[Items listed in a dataset]
══════
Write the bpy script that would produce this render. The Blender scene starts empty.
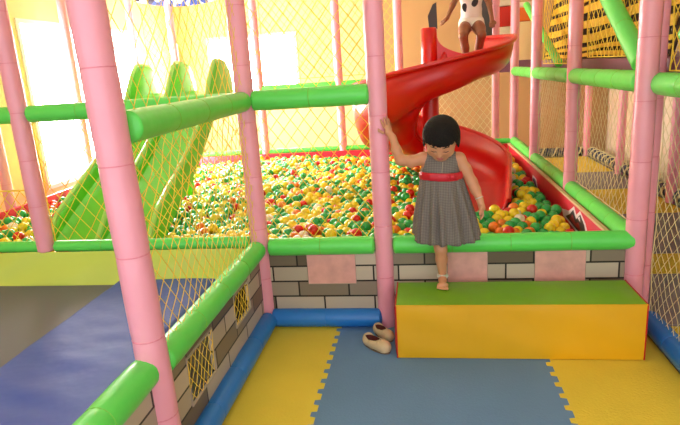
import bpy, bmesh, math, random
import numpy as np
from mathutils import Vector, Matrix
random.seed(7); rng = np.random.default_rng(7)
S = bpy.context.scene
COL = S.collection
PI = math.pi

# ------------------------------------------------------------------ materials
def lin(c):
    return tuple((x/255/12.92 if x/255 <= .04045 else ((x/255+.055)/1.055)**2.4) for x in c)

def mat(name, rgb, rough=.45, bump=0, bscale=20, coat=0, var=0, sss=0, metal=0, vscale=3, spec=.5, detail=3):
    m = bpy.data.materials.new(name); m.use_nodes = True
    nt = m.node_tree; b = nt.nodes['Principled BSDF']
    c = lin(rgb)
    b.inputs['Base Color'].default_value = (*c, 1)
    b.inputs['Roughness'].default_value = rough
    b.inputs['Metallic'].default_value = metal
    b.inputs['Specular IOR Level'].default_value = spec
    if coat: b.inputs['Coat Weight'].default_value = coat; b.inputs['Coat Roughness'].default_value = .15
    if sss:
        b.inputs['Subsurface Weight'].default_value = sss
        b.inputs['Subsurface Radius'].default_value = (.012, .005, .003)
    tc = nt.nodes.new('ShaderNodeTexCoord')
    if var:
        n = nt.nodes.new('ShaderNodeTexNoise'); n.inputs['Scale'].default_value = vscale; n.inputs['Detail'].default_value = 4
        nt.links.new(tc.outputs['Object'], n.inputs['Vector'])
        r = nt.nodes.new('ShaderNodeValToRGB')
        r.color_ramp.elements[0].position = .3; r.color_ramp.elements[1].position = .7
        r.color_ramp.elements[0].color = (*[x*(1-var) for x in c], 1)
        r.color_ramp.elements[1].color = (*[min(1, x*(1+var)) for x in c], 1)
        nt.links.new(n.outputs['Fac'], r.inputs['Fac']); nt.links.new(r.outputs['Color'], b.inputs['Base Color'])
    if bump:
        n = nt.nodes.new('ShaderNodeTexNoise'); n.inputs['Scale'].default_value = bscale; n.inputs['Detail'].default_value = detail
        nt.links.new(tc.outputs['Object'], n.inputs['Vector'])
        bp = nt.nodes.new('ShaderNodeBump'); bp.inputs['Strength'].default_value = bump; bp.inputs['Distance'].default_value = .02
        nt.links.new(n.outputs['Fac'], bp.inputs['Height']); nt.links.new(bp.outputs['Normal'], b.inputs['Normal'])
    return m

def emit(name, rgb, strength):
    m = bpy.data.materials.new(name); m.use_nodes = True
    nt = m.node_tree; nt.nodes.clear()
    o = nt.nodes.new('ShaderNodeOutputMaterial'); e = nt.nodes.new('ShaderNodeEmission')
    e.inputs['Color'].default_value = (*rgb, 1); e.inputs['Strength'].default_value = strength
    nt.links.new(e.outputs[0], o.inputs[0]); return m

def brick_mat(name, axis):
    m = bpy.data.materials.new(name); m.use_nodes = True
    nt = m.node_tree; b = nt.nodes['Principled BSDF']; b.inputs['Roughness'].default_value = .4
    tc = nt.nodes.new('ShaderNodeTexCoord'); sp = nt.nodes.new('ShaderNodeSeparateXYZ'); cb = nt.nodes.new('ShaderNodeCombineXYZ')
    nt.links.new(tc.outputs['Object'], sp.inputs[0])
    nt.links.new(sp.outputs[axis], cb.inputs[0]); nt.links.new(sp.outputs[2], cb.inputs[1])
    k = nt.nodes.new('ShaderNodeTexBrick')
    k.offset = .5; k.squash = 1
    k.inputs['Color1'].default_value = (*lin((206, 190, 168)), 1)
    k.inputs['Color2'].default_value = (*lin((92, 76, 54)), 1)
    k.inputs['Mortar'].default_value = (*lin((30, 24, 20)), 1)
    k.inputs['Scale'].default_value = 1; k.inputs['Mortar Size'].default_value = .0045
    k.inputs['Mortar Smooth'].default_value = .05
    k.inputs['Bias'].default_value = .0
    k.inputs['Brick Width'].default_value = .27; k.inputs['Row Height'].default_value = .085
    nt.links.new(cb.outputs[0], k.inputs['Vector'])
    nt.links.new(k.outputs['Color'], b.inputs['Base Color'])
    return m

def check_mat(name):
    m = bpy.data.materials.new(name); m.use_nodes = True
    nt = m.node_tree; b = nt.nodes['Principled BSDF']; b.inputs['Roughness'].default_value = .9
    tc = nt.nodes.new('ShaderNodeTexCoord')
    outs = []
    for d in ('X', 'Z'):
        w = nt.nodes.new('ShaderNodeTexWave'); w.bands_direction = d; w.inputs['Scale'].default_value = 42
        w.inputs['Distortion'].default_value = .6; w.inputs['Detail'].default_value = 1
        nt.links.new(tc.outputs['Object'], w.inputs['Vector']); outs.append(w)
    mx = nt.nodes.new('ShaderNodeMath'); mx.operation = 'ADD'
    nt.links.new(outs[0].outputs['Fac'], mx.inputs[0]); nt.links.new(outs[1].outputs['Fac'], mx.inputs[1])
    r = nt.nodes.new('ShaderNodeValToRGB')
    r.color_ramp.elements[0].position = .2; r.color_ramp.elements[0].color = (*lin((100, 91, 85)), 1)
    r.color_ramp.elements[1].position = 1.0; r.color_ramp.elements[1].color = (*lin((150, 139, 130)), 1)
    hf = nt.nodes.new('ShaderNodeMath'); hf.operation = 'MULTIPLY'; hf.inputs[1].default_value = .5
    nt.links.new(mx.outputs[0], hf.inputs[0]); nt.links.new(hf.outputs[0], r.inputs['Fac'])
    nt.links.new(r.outputs['Color'], b.inputs['Base Color'])
    return m

def print_mat(name):
    m = bpy.data.materials.new(name); m.use_nodes = True
    nt = m.node_tree; b = nt.nodes['Principled BSDF']; b.inputs['Roughness'].default_value = .8
    tc = nt.nodes.new('ShaderNodeTexCoord'); v = nt.nodes.new('ShaderNodeTexVoronoi'); v.inputs['Scale'].default_value = 18
    nt.links.new(tc.outputs['Object'], v.inputs['Vector'])
    sp = nt.nodes.new('ShaderNodeSeparateColor'); nt.links.new(v.outputs['Color'], sp.inputs[0])
    r = nt.nodes.new('ShaderNodeValToRGB'); r.color_ramp.interpolation = 'CONSTANT'
    e = r.color_ramp.elements
    e[0].position = 0; e[0].color = (*lin((40, 60, 130)), 1); e[1].position = .4; e[1].color = (*lin((225, 215, 190)), 1)
    x = e.new(.7); x.color = (*lin((45, 40, 60)), 1)
    nt.links.new(sp.outputs[0], r.inputs['Fac']); nt.links.new(r.outputs['Color'], b.inputs['Base Color'])
    return m

M = dict(
    pink=mat('pink_vinyl', (253, 166, 184), .36, .3, 11, .3, .04, 0, 0, 6),
    pinkdark=mat('pink_tie', (240, 142, 158), .5),
    green=mat('green_vinyl', (98, 228, 92), .4, .25, 11, .2, .04, 0, 0, 6),
    greentie=mat('green_tie', (122, 206, 70), .5),
    lime=mat('lime_vinyl', (206, 224, 96), .5, .25, 5, .1, .04),
    blue=mat('blue_vinyl', (30, 122, 208), .4, .12, 12, .2, .06),
    bluepad=mat('blue_pad_vinyl', (74, 98, 184), .6, .35, 6, 0, .05),
    black=mat('black_mesh_fabric', (104, 105, 114), .55, .05, 300),
    steel=mat('dark_steel', (60, 60, 64), .4, metal=.8),
    steptop=mat('olive_green_vinyl', (122, 176, 26), .5, .25, 7, .05, .04),
    stepfront=mat('amber_vinyl', (232, 174, 8), .5, .25, 6, .05, .04),
    stepside=mat('red_vinyl_end', (200, 34, 22), .45, .1, 8),
    blumat=mat('blue_foam', (106, 142, 182), .75, .12, 120, 0, .05),
    yelmat=mat('yellow_foam', (238, 208, 66), .75, .2, 90, 0, .05),
    greymat=mat('grey_foam', (150, 140, 140), .75, .1, 120, 0, .05),
    floor=mat('concrete_floor', (150, 140, 125), .7, .05, 20, 0, .08),
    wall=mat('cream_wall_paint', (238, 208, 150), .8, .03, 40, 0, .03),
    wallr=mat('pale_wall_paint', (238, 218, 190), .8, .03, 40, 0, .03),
    ceil=mat('ceiling_paint', (240, 232, 215), .85),
    frame=mat('window_frame_paint', (240, 236, 225), .5),
    pane=emit('daylight_pane', (1, .97, .93), 22),
    netyellow=mat('yellow_net_cord', (252, 212, 70), .7),
    netpale=mat('pale_net_cord', (226, 212, 160), .7),
    netdark=mat('brown_net_cord', (60, 42, 30), .8),
    band=mat('yellow_webbing', (226, 176, 20), .65, .1, 60),
    purple=mat('purple_vinyl', (140, 88, 110), .5, .1, 10),
    redslide=mat('red_plastic', (214, 18, 12), .3, .03, 6, .2),
    liner=mat('crimson_vinyl', (226, 20, 54), .4, .15, 7, .1, .04),
    piping=mat('tan_piping', (226, 190, 140), .6),
    gslide=mat('green_plastic', (96, 206, 44), .3, .02, 6, .2),
    gslideedge=mat('pale_green_plastic', (170, 226, 110), .3, 0, 6, .2),
    darkpanel=mat('dark_grey_panel', (70, 64, 66), .5),
    patch=mat('pink_clear_vinyl', (228, 168, 158), .25, .3, 9, .4, .12, 0, 0, 14),
    brickx=brick_mat('printed_brick_vinyl', 0), bricky=brick_mat('printed_brick_vinyl_side', 1),
    hem=mat('grey_hem', (176, 160, 140), .7),
    skin=mat('child_skin', (216, 152, 114), .5, .02, 60, 0, .04, .25),
    skin2=mat('dark_child_skin', (150, 92, 62), .5, .02, 60, 0, .04, .2),
    hair=mat('black_hair', (20, 15, 14), .62, .5, 160, spec=.25),
    lips=mat('lip_skin', (196, 104, 94), .45), lash=mat('lash_dark', (44, 28, 24), .7),
    dress=check_mat('grey_check_cloth'), sash=mat('red_satin_sash', (206, 24, 44), .4, .3, 30),
    silver=mat('silver_metal', (232, 226, 216), .3, metal=.4),
    white=mat('white_cotton', (240, 232, 222), .85, .15, 30),
    blob=mat('dark_shirt_print', (62, 60, 64), .8),
    shoe=mat('beige_leather', (222, 190, 146), .5, .1, 60), sole=mat('tan_sole', (120, 96, 72), .7),
    insole=mat('maroon_insole', (98, 34, 28), .7), stud=mat('dark_brown_bead', (62, 24, 26), .4),
    red=mat('red_board', (205, 44, 30), .6), cream=mat('cream_board', (236, 222, 196), .6), orange=mat('orange_board', (226, 110, 30), .6),
    printed=print_mat('blue_printed_cloth'),
    inkw=mat('white_print', (240, 226, 226), .5), inkk=mat('black_print', (34, 22, 26), .5), inkr=mat('dark_red_print', (150, 16, 24), .5), inkb=mat('blue_print', (70, 80, 130), .5),
    bgreen=mat('green_ball_plastic', (44, 176, 84), .3, coat=.2), byellow=mat('yellow_ball_plastic', (253, 224, 40), .3, coat=.2),
    bred=mat('red_ball_plastic', (222, 36, 22), .3, coat=.2), borange=mat('orange_ball_plastic', (246, 128, 24), .3, coat=.2),
    bwhite=mat('cream_ball_plastic', (244, 232, 208), .3, coat=.2),
    dirt=mat('dark_pit_base', (60, 50, 40), .9),
)

# ------------------------------------------------------------------ geometry helpers
WL = {}
def root_of(o):
    while o.parent: o = o.parent
    return o

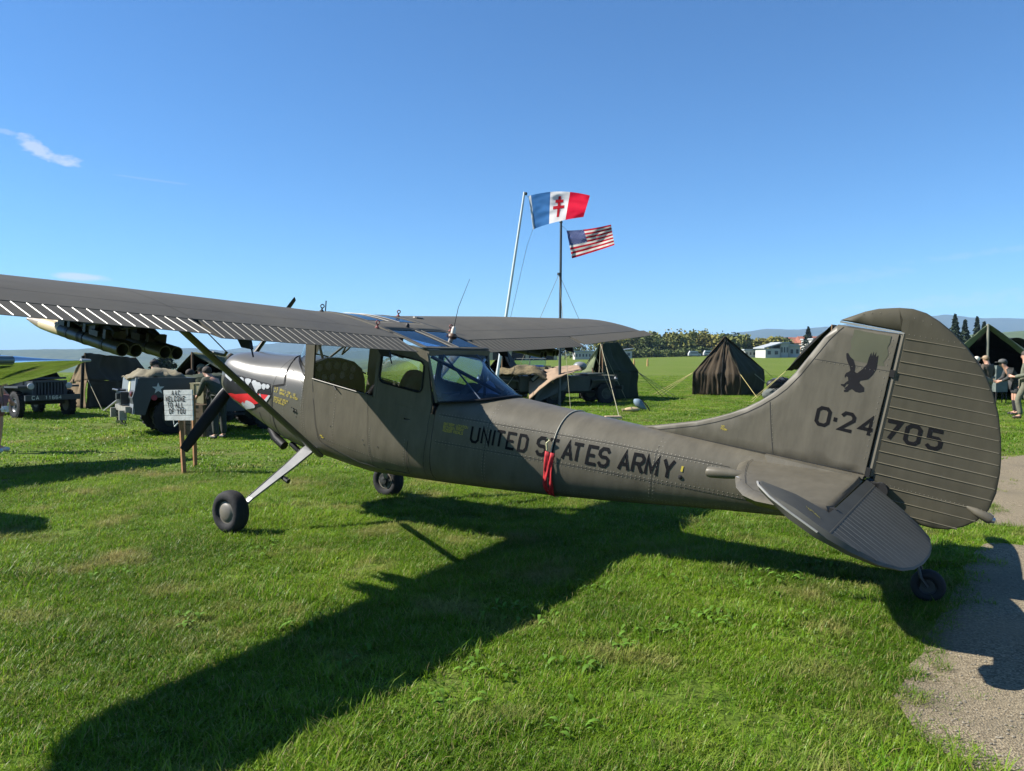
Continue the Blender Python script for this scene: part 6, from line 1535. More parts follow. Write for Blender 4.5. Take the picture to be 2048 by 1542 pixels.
══════
• Written instruction
Begin at the first line of the records and please reproduce every line exactly through the one containing "PI = math.pi", leaving all pictures out.

• Exercise output
Write the bpy script that would produce this render. The Blender scene starts empty.
import bpy, bmesh, math, random
import numpy as np
from mathutils import Vector, Matrix
random.seed(7); rng = np.random.default_rng(7)
S = bpy.context.scene
COL = S.collection
PI = math.pi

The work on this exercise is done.